Для Ремизова были значимы все приметы, все повседневные детали эпохи. Просьба присылать марки звучит в письме к Осипову от 24 октября 1922 года: «Сергей Яковлевич, напишите мне, как придется, закрыт[ое] письмо и наклейте разных эстонских марок (это мне нужно для архива моих писем)»[300]. Собирательство, однако, вовсе не являлось самоцелью; такие образчики материальной культуры, как марки, были необходимы писателю для отображения конкретно-исторического процесса: «Есть у меня альбом Взв[ихренная] Русь в деньгах и марках, — сообщал Ремизов В. Н. Тукалевскому 13 марта 1933 года, — проходит вся жизнь „канун войны / революция / воен. коммунизм / нэп“». Схожий альбом описан в книге «Учитель музыки», главный герой которой наделен целым комплексом автобиографических черт: у Корнетова на «особой полке… для публичного обозрения выставлены и всякие самодельные альбомы: знаменитый географический с королями, диктаторами и деньгами; исторический, составленный из газетной хроники и эмигрантских литературных „образцов“ под названием „Колпак“, и альбом „Россия“: царская, Керенского и Ленина — в портретах, деньгах и марках, оканчивающаяся рекламой мыла: целый выводок голышков — ребятишек, а под ними картинка — „Милюков со Струве играют в шахматы“, а на переплете с табачных коробок — „Нева“ — „Сафо“ — „Зефир“ — „Цыганка“ — „Стенька Разин“ — „Ю.-Ю.“»[301].
В цитированном письме к В. Н. Тукалевскому Ремизов признается: «Мне всегда хочется делать альбомы, когда есть документ. Письма Савинкова, и портреты, и мой сон о нем, 3 письма Сологуба — так и сохранней и памятней. Так я бы сделал, разбирая свой архив, который находится в Петербурге»[302]. Приводя вполне рациональную причину своеобразного способа организации архива «так сохранней», Ремизов, добавил и другую, личную категорию: «так памятней». Сохранение бытового материала предполагает постоянное общение, диалог с документом и материалом.
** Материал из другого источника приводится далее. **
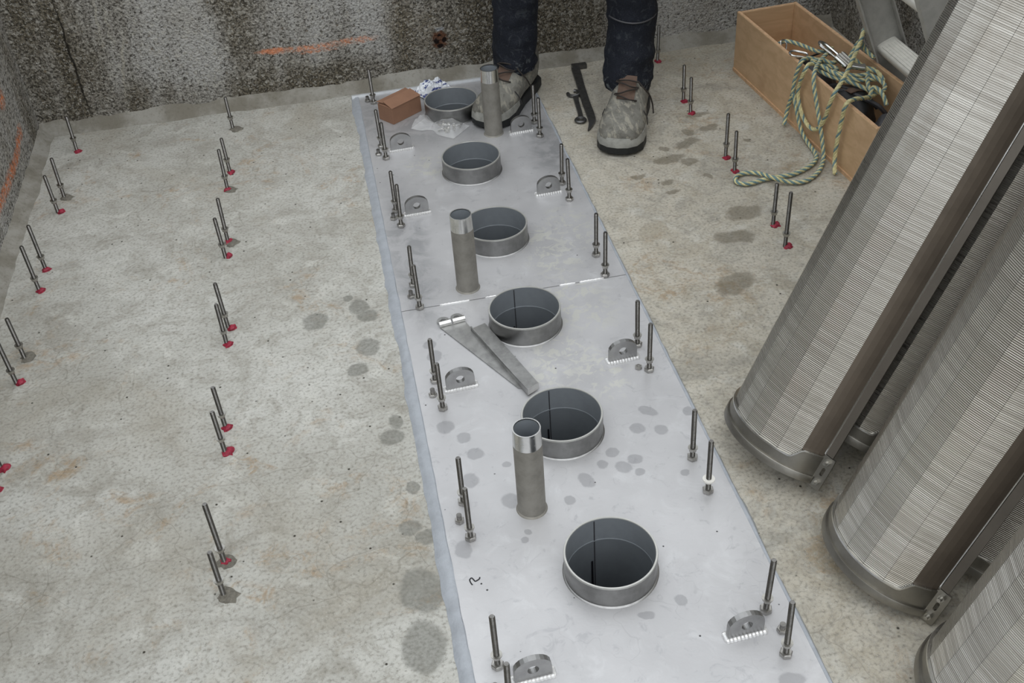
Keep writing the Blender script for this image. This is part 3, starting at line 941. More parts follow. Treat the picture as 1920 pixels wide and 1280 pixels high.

Сохранить — значит как можно дольше удержать документ в настоящем, поддерживая его актуальность. Нетрудно заметить, что ремизовские альбомы являются наглядным примером оригинального, творческого овладения материалом. Однако и внутри них встречаются предметы, не поддающиеся непосредственной интерпретации. Неизвестно, почему та или иная картинка или газетная вырезка объединены с конкретным письмом, в связи с чем на листе приклеена обертка из-под мыла или пачки папирос и т. п. С уходом творца синкретичность и герметичность его бытия становятся еще более очевидными.
Принято считать, что интерес к бытовой стороне литературного процесса пришел в литературу начала 1920-х годов вместе с формалистами, которые и сами «создали теорию литературной эволюции, определив в ней функцию быта относительно соседнего с ним ряда — литературного», и учеников своих отправили изучать быт: «салоны, кружки, издательства, альбомы и альманахи, тиражи и гонорары — все было признано материалом важным, требующим осмысления»[303]. Особая роль в этой связи отводится известному высказыванию Ю. Н. Тынянова о том, что быт и литература представляют собой «соседние ряды», соотнесенные между собой «прежде всего своей речевой стороной»[304]. В этой концепции творческой личности отводится периферийная роль: авторское намерение рассматривается исключительно как «фермент», а на первый план выдвигается условная «конструктивная функция»[305]. Между тем Ремизов, соединяя быт и литературу взаимопроницаемыми и неотделимыми друг от друга отношениями, выступает именно как демиург, когда в течение всей жизни формирует свою интерсубъективную реальность. Быт для Ремизова — такой же объект творчества, как и сама литература.
Основной принцип, в соответствии с которым писатель организовывал свои альбомы и сохранял весь этот разношерстный, причудливым образом сгруппированный материал, может показаться субъективистским произволом: я так хочу; мне так удобно. Несомненно, в понятие «сохранности» он вкладывал какое-то особое значение, отличное от того, что подразумевают исследователь или архивист. Объединяя в альбомы письма, рисунки, различные свидетельства бытовой жизни (билеты, цветочки, перышки, пуговицы), Ремизов руководствовался хорошо продуманной творческой интенцией: «это может всегда сгодиться». В 1927 году направляя часть своего архива в Пушкинский дом, он писал П. М. Устиновичу: «Когда у вас будет полный каталог игрушек, хотелось бы мне сложить у вас все вместе: и архив писем, какие получил с 1902 года — 1921 (5 августа). Когда-нибудь интересно будет — литературный быт…»[306] Его альбомы — результат целенаправленной деятельности бриколера, наделенного специфическим мышлением и сознанием; автор сознательно творит структурированную совокупность из осколков событий и оформляет ее как дискурс. В этой связи помним замечание Р. Барта о том, что мифологическим дискурсом может являться «любая значимая единица или образование, будь то вербальное или же визуальное»; фотография рассматривается им, как речь, наравне с газетной статьей; все вещи становятся речью в том случае, «если они что-нибудь значат»[307]. Ремизовские альбомы пронизаны коммуникативным пафосом, и в этом смысле они являются подлинными литературными, культурными и бытовыми памятниками.